Exercise goal: Restate, exactly and only, the lines from the first through the line containing "S.view_settings.exposure = 0.0;".

**** Data provided

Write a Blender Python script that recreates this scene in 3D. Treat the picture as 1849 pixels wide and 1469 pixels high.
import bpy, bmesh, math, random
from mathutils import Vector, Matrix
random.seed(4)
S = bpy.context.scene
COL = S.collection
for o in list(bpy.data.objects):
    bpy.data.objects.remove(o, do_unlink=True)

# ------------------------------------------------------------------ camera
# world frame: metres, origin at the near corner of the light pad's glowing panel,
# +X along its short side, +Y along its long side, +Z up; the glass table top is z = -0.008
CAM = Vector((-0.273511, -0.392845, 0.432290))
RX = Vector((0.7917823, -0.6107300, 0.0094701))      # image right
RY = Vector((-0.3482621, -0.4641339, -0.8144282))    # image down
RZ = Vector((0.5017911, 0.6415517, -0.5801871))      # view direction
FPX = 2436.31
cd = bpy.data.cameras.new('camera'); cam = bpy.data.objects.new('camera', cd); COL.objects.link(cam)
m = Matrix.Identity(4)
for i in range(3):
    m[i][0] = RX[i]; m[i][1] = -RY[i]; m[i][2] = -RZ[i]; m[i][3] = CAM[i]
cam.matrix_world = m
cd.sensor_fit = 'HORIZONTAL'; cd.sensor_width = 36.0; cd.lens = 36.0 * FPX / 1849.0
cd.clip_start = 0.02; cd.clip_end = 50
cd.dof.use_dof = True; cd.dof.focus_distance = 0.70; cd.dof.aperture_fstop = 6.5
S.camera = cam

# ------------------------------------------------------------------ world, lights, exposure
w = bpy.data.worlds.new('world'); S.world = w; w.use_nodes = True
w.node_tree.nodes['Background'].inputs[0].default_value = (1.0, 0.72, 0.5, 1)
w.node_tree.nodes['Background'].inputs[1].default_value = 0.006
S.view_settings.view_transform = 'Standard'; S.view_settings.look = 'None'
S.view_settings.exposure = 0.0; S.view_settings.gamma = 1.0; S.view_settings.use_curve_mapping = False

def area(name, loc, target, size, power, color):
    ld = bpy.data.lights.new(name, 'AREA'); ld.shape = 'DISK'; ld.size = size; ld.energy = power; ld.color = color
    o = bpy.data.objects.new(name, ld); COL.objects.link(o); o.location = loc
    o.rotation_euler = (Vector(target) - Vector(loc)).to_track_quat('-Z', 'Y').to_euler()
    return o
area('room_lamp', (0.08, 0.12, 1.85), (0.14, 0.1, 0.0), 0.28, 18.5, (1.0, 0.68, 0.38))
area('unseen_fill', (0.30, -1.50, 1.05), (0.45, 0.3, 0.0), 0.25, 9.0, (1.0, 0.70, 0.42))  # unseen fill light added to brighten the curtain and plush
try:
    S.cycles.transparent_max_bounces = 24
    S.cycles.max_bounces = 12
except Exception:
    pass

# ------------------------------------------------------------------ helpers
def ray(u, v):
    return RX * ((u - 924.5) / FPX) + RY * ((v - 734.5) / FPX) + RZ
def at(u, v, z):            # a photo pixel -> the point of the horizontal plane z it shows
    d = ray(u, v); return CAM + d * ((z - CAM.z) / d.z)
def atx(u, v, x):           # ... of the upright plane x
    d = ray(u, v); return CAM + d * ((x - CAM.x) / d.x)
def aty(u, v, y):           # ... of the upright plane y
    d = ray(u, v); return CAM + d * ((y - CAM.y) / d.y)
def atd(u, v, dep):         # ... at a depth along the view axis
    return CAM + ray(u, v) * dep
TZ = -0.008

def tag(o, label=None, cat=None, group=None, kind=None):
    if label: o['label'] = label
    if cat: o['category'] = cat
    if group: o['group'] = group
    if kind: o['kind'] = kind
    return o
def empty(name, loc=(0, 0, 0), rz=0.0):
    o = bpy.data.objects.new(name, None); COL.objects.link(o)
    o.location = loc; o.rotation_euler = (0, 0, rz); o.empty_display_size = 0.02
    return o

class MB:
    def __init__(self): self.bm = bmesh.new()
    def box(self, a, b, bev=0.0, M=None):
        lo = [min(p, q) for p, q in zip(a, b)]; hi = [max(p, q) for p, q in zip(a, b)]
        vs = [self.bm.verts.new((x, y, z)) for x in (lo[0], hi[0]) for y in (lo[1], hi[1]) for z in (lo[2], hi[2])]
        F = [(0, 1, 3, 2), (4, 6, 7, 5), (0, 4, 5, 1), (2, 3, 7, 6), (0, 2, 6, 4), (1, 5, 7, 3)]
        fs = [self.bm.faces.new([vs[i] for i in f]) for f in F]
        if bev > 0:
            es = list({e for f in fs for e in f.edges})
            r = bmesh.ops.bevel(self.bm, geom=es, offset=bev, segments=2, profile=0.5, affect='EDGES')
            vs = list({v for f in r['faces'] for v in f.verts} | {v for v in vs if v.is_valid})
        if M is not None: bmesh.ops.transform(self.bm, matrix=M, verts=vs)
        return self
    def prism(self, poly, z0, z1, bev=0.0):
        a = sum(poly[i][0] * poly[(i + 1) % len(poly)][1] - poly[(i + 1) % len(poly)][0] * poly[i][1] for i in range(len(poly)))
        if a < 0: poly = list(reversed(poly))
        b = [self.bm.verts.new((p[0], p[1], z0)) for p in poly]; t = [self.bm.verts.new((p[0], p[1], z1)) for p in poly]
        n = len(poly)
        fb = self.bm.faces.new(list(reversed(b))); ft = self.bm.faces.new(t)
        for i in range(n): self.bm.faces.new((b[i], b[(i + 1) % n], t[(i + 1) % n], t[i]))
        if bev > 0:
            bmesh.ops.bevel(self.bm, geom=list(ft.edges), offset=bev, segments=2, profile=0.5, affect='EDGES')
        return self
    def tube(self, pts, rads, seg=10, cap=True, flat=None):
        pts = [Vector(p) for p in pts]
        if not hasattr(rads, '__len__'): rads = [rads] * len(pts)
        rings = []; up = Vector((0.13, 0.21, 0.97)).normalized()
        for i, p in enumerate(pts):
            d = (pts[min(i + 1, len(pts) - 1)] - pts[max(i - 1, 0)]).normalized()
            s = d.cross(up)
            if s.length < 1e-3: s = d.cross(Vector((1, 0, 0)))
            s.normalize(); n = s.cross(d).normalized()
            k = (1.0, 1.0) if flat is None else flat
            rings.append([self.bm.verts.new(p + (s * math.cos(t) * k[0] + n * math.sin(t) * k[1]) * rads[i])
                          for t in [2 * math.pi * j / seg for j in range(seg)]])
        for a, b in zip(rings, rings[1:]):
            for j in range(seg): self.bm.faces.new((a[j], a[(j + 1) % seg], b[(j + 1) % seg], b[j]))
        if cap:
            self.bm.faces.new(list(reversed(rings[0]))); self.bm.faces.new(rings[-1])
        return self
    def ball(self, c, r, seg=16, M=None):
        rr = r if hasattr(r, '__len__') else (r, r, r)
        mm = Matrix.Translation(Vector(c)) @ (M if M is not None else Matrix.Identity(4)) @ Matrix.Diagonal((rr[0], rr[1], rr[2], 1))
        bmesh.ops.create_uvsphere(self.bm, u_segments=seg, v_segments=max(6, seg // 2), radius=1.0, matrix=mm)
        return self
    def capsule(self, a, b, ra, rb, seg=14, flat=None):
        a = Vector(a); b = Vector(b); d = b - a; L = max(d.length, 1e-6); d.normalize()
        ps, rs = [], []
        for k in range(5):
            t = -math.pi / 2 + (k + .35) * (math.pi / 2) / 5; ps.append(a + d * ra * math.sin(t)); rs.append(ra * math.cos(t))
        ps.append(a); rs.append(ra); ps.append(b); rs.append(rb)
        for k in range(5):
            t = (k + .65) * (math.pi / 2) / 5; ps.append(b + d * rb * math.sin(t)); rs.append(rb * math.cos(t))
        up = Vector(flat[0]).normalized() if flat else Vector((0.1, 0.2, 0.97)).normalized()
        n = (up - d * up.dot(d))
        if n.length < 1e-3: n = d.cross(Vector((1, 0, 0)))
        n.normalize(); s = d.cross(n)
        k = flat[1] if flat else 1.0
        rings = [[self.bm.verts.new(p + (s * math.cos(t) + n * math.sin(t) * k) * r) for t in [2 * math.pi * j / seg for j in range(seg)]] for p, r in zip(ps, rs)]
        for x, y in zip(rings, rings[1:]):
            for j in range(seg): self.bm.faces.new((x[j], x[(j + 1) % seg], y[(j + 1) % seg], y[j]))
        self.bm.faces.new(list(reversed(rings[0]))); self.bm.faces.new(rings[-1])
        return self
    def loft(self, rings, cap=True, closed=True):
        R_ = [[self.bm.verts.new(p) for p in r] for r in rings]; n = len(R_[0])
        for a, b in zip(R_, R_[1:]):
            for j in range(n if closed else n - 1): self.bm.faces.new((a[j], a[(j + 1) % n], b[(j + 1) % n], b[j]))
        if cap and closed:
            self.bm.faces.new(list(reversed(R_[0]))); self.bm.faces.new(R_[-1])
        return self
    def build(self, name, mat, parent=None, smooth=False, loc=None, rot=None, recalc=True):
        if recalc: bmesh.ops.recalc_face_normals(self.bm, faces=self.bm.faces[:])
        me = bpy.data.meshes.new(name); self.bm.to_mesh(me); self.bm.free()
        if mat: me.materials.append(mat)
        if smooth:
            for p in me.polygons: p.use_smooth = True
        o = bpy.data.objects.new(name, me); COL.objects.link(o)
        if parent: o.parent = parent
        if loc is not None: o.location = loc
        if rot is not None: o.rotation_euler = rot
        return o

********

Task result:
Write a Blender Python script that recreates this scene in 3D. Treat the picture as 1849 pixels wide and 1469 pixels high.
import bpy, bmesh, math, random
from mathutils import Vector, Matrix
random.seed(4)
S = bpy.context.scene
COL = S.collection
for o in list(bpy.data.objects):
    bpy.data.objects.remove(o, do_unlink=True)

# ------------------------------------------------------------------ camera
# world frame: metres, origin at the near corner of the light pad's glowing panel,
# +X along its short side, +Y along its long side, +Z up; the glass table top is z = -0.008
CAM = Vector((-0.273511, -0.392845, 0.432290))
RX = Vector((0.7917823, -0.6107300, 0.0094701))      # image right
RY = Vector((-0.3482621, -0.4641339, -0.8144282))    # image down
RZ = Vector((0.5017911, 0.6415517, -0.5801871))      # view direction
FPX = 2436.31
cd = bpy.data.cameras.new('camera'); cam = bpy.data.objects.new('camera', cd); COL.objects.link(cam)
m = Matrix.Identity(4)
for i in range(3):
    m[i][0] = RX[i]; m[i][1] = -RY[i]; m[i][2] = -RZ[i]; m[i][3] = CAM[i]
cam.matrix_world = m
cd.sensor_fit = 'HORIZONTAL'; cd.sensor_width = 36.0; cd.lens = 36.0 * FPX / 1849.0
cd.clip_start = 0.02; cd.clip_end = 50
cd.dof.use_dof = True; cd.dof.focus_distance = 0.70; cd.dof.aperture_fstop = 6.5
S.camera = cam

# ------------------------------------------------------------------ world, lights, exposure
w = bpy.data.worlds.new('world'); S.world = w; w.use_nodes = True
w.node_tree.nodes['Background'].inputs[0].default_value = (1.0, 0.72, 0.5, 1)
w.node_tree.nodes['Background'].inputs[1].default_value = 0.006
S.view_settings.view_transform = 'Standard'; S.view_settings.look = 'None'
S.view_settings.exposure = 0.0; S.view_settings.gamma = 1.0; S.view_settings.use_curve_mapping = False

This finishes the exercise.